### [EXERCISE DETAILS]
Extract, unchanged, every line from the top of the material below through the line with "COL = SC.collection", and no more.

### [DATA SECTION]

▬▬▬

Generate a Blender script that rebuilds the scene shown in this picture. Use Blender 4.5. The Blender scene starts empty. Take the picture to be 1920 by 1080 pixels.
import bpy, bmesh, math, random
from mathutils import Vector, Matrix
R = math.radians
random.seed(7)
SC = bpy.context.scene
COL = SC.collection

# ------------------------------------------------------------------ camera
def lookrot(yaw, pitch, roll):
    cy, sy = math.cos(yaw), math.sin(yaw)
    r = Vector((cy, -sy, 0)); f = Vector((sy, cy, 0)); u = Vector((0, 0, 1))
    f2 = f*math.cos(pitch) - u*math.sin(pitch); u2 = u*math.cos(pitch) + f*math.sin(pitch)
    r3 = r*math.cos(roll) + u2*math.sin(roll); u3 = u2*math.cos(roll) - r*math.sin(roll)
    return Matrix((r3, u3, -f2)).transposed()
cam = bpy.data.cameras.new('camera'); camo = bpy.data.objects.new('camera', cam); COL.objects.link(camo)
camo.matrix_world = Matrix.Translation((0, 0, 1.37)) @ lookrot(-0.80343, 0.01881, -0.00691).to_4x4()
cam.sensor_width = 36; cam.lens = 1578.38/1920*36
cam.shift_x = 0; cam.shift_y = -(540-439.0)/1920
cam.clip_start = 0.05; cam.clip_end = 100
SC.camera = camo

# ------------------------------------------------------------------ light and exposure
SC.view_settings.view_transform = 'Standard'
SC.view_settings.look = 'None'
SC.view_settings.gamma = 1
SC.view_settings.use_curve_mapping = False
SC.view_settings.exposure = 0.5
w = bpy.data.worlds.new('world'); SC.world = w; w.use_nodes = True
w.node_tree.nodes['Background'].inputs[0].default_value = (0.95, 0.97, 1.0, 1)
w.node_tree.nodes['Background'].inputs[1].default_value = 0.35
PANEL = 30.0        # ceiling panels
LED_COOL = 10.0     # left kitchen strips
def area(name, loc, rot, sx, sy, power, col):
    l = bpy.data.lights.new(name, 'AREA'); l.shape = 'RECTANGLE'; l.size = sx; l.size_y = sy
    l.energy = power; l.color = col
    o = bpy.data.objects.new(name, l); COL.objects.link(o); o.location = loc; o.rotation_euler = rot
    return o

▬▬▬

### [EXERCISE RESULT]
Generate a Blender script that rebuilds the scene shown in this picture. Use Blender 4.5. The Blender scene starts empty. Take the picture to be 1920 by 1080 pixels.
import bpy, bmesh, math, random
from mathutils import Vector, Matrix
R = math.radians
random.seed(7)
SC = bpy.context.scene
COL = SC.collection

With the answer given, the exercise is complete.